Set down word for word each line from the start of the listing through the line that contains "name_plate(.3130, .3330, .1900, .2365, M['white'], 'white", both included.

• • • •

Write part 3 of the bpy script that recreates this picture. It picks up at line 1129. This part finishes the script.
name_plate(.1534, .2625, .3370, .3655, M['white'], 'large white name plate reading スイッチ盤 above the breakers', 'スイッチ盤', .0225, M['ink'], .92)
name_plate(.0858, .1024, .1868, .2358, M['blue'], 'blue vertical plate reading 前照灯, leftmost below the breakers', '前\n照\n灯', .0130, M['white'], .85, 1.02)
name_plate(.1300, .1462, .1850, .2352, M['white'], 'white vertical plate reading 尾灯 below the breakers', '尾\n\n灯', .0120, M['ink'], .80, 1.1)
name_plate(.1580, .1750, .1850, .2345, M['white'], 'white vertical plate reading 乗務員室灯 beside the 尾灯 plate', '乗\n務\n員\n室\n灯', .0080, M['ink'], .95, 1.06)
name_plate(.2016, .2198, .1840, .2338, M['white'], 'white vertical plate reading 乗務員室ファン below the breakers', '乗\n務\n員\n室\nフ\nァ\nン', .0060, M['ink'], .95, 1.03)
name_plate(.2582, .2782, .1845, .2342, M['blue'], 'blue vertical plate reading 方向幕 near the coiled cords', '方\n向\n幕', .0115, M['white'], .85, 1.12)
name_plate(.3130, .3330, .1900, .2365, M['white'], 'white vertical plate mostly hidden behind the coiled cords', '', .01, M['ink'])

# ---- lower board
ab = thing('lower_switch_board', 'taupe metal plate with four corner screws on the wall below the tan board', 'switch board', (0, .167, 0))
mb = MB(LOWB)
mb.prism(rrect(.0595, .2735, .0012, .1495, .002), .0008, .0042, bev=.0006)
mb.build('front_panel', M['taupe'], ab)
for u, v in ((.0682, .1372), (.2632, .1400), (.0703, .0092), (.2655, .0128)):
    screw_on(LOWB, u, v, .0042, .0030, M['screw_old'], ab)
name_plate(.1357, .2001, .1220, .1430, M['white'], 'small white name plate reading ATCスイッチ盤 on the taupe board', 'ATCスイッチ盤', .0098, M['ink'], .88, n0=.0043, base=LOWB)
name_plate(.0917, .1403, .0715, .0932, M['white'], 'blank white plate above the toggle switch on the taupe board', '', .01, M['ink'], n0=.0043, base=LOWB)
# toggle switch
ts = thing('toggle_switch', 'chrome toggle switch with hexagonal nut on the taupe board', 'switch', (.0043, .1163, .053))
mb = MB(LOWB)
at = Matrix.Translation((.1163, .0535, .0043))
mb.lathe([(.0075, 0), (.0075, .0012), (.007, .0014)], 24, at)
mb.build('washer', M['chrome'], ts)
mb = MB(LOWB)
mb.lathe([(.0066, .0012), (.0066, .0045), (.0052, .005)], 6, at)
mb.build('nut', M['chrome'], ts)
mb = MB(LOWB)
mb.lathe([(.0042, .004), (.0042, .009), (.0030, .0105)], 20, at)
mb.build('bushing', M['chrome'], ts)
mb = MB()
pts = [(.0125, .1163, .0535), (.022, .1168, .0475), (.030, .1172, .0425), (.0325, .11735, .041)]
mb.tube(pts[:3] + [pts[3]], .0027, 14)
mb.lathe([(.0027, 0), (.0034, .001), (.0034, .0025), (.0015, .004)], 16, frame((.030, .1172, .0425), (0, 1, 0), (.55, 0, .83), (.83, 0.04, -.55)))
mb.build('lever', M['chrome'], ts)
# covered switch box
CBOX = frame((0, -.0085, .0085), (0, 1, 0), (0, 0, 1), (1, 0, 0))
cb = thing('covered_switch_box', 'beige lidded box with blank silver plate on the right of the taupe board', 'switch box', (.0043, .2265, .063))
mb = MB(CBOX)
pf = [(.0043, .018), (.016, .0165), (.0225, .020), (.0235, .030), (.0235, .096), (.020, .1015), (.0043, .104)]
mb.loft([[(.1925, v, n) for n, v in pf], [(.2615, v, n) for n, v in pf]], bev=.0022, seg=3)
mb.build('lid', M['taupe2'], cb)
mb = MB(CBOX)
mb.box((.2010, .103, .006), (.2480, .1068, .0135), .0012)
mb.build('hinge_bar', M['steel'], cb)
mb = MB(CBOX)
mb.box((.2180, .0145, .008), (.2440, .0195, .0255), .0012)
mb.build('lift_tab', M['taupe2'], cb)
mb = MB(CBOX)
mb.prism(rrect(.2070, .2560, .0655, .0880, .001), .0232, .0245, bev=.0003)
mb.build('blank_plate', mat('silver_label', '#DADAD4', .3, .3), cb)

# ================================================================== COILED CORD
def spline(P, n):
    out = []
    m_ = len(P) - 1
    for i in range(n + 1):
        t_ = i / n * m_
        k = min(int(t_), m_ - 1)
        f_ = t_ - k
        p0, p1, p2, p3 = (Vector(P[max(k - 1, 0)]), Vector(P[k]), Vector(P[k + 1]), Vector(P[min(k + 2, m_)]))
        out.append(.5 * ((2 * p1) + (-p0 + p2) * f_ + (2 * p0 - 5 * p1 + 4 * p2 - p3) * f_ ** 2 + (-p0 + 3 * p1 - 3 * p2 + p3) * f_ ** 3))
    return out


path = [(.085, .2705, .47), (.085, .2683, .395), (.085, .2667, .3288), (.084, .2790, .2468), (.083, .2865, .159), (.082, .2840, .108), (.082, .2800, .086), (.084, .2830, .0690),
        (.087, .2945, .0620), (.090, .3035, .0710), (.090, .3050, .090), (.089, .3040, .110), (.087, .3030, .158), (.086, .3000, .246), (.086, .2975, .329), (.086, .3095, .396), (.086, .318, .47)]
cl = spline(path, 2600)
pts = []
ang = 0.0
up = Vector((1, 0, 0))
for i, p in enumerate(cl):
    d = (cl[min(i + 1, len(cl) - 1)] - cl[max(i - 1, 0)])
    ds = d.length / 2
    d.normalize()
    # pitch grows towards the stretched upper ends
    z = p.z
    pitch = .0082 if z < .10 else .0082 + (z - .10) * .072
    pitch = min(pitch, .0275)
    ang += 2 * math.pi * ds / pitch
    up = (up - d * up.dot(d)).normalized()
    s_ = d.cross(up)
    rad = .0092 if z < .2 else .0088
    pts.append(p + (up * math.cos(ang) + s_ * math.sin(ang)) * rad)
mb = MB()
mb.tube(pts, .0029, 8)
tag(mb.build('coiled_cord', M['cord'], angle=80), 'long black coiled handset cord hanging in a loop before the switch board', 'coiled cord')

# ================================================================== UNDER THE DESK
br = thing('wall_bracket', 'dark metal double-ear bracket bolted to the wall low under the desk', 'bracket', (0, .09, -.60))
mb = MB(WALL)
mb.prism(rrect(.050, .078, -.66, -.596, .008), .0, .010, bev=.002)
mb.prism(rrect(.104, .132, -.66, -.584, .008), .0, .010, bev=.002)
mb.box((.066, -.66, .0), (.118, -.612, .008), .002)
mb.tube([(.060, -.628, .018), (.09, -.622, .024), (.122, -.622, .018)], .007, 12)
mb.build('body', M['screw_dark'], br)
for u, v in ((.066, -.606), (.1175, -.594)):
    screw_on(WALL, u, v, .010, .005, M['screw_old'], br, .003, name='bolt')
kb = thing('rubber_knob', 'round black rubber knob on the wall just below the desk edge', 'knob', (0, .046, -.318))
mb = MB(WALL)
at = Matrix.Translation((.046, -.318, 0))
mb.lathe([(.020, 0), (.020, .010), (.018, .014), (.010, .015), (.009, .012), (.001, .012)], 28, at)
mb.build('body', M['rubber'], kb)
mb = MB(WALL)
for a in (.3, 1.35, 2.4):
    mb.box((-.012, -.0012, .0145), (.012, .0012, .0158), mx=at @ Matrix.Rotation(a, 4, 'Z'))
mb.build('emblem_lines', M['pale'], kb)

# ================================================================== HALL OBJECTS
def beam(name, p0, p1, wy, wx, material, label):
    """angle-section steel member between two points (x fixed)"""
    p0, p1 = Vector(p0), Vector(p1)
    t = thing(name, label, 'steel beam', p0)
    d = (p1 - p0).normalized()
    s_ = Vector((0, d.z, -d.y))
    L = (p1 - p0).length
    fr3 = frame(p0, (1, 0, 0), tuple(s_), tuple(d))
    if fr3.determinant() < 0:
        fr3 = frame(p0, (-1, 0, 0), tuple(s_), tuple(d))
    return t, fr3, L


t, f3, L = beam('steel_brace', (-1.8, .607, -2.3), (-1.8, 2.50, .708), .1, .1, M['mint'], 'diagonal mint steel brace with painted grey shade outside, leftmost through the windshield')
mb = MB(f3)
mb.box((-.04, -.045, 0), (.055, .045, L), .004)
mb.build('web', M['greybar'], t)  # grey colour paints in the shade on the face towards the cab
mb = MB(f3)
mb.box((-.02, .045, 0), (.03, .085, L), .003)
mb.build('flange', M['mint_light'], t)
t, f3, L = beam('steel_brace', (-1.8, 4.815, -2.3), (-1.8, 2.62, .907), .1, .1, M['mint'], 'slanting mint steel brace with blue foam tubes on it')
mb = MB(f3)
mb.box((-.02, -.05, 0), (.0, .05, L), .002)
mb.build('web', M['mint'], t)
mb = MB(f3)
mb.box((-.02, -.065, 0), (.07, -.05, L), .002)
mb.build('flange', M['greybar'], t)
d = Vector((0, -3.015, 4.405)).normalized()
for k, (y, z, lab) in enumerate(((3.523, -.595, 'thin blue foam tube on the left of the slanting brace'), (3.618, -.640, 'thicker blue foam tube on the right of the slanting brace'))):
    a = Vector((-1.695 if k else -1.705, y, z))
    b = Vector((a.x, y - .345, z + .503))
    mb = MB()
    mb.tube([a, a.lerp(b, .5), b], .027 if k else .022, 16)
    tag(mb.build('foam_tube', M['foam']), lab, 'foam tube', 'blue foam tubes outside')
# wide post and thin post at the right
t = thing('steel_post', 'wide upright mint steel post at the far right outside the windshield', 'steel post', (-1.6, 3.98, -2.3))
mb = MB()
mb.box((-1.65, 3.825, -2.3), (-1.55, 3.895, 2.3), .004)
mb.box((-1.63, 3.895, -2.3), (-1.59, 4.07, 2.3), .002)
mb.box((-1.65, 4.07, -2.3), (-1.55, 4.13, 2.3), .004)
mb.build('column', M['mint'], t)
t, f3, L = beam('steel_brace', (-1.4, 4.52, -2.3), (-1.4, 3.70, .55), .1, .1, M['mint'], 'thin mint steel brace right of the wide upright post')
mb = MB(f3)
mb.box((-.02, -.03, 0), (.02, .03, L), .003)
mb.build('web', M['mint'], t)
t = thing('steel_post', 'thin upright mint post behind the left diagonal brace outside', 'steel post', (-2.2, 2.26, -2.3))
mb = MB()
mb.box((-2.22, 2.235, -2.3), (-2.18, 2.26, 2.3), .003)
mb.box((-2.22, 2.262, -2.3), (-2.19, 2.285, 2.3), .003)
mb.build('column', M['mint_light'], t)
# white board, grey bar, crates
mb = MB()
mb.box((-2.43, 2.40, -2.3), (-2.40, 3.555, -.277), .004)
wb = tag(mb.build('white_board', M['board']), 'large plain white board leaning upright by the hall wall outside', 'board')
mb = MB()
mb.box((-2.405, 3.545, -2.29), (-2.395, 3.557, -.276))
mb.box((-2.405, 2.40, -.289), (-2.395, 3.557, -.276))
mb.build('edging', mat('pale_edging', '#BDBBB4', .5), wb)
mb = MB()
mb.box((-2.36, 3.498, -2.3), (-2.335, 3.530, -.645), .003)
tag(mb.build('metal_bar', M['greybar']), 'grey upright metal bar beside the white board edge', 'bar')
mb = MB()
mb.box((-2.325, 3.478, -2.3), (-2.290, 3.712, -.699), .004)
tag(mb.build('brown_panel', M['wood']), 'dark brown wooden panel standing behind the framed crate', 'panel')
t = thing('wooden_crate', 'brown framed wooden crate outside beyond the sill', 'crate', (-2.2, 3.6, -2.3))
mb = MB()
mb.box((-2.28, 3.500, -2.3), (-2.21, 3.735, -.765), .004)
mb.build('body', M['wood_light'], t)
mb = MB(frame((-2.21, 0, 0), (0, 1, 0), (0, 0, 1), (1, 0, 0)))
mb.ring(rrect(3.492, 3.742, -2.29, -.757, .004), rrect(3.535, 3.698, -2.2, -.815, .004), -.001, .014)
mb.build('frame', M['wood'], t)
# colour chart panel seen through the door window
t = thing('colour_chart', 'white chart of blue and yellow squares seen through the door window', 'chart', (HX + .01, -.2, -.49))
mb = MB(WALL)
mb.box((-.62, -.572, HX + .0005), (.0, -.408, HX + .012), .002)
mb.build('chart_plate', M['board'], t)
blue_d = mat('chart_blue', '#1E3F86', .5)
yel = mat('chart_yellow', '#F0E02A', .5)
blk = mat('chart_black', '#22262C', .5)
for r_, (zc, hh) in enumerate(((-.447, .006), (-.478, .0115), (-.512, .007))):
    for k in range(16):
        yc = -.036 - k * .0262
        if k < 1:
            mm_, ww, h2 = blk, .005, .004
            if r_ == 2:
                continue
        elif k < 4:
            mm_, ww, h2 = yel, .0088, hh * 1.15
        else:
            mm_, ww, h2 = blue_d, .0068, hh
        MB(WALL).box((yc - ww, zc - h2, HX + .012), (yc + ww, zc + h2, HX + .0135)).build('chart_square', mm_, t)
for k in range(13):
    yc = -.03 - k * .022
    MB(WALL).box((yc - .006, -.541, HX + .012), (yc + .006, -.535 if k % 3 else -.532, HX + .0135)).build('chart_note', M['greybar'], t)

• • • •

*Complete output*:
Write part 3 of the bpy script that recreates this picture. It picks up at line 1129. This part finishes the script.
name_plate(.1534, .2625, .3370, .3655, M['white'], 'large white name plate reading スイッチ盤 above the breakers', 'スイッチ盤', .0225, M['ink'], .92)
name_plate(.0858, .1024, .1868, .2358, M['blue'], 'blue vertical plate reading 前照灯, leftmost below the breakers', '前\n照\n灯', .0130, M['white'], .85, 1.02)
name_plate(.1300, .1462, .1850, .2352, M['white'], 'white vertical plate reading 尾灯 below the breakers', '尾\n\n灯', .0120, M['ink'], .80, 1.1)
name_plate(.1580, .1750, .1850, .2345, M['white'], 'white vertical plate reading 乗務員室灯 beside the 尾灯 plate', '乗\n務\n員\n室\n灯', .0080, M['ink'], .95, 1.06)
name_plate(.2016, .2198, .1840, .2338, M['white'], 'white vertical plate reading 乗務員室ファン below the breakers', '乗\n務\n員\n室\nフ\nァ\nン', .0060, M['ink'], .95, 1.03)
name_plate(.2582, .2782, .1845, .2342, M['blue'], 'blue vertical plate reading 方向幕 near the coiled cords', '方\n向\n幕', .0115, M['white'], .85, 1.12)
name_plate(.3130, .3330, .1900, .2365, M['white'], 'white vertical plate mostly hidden behind the coiled cords', '', .01, M['ink'])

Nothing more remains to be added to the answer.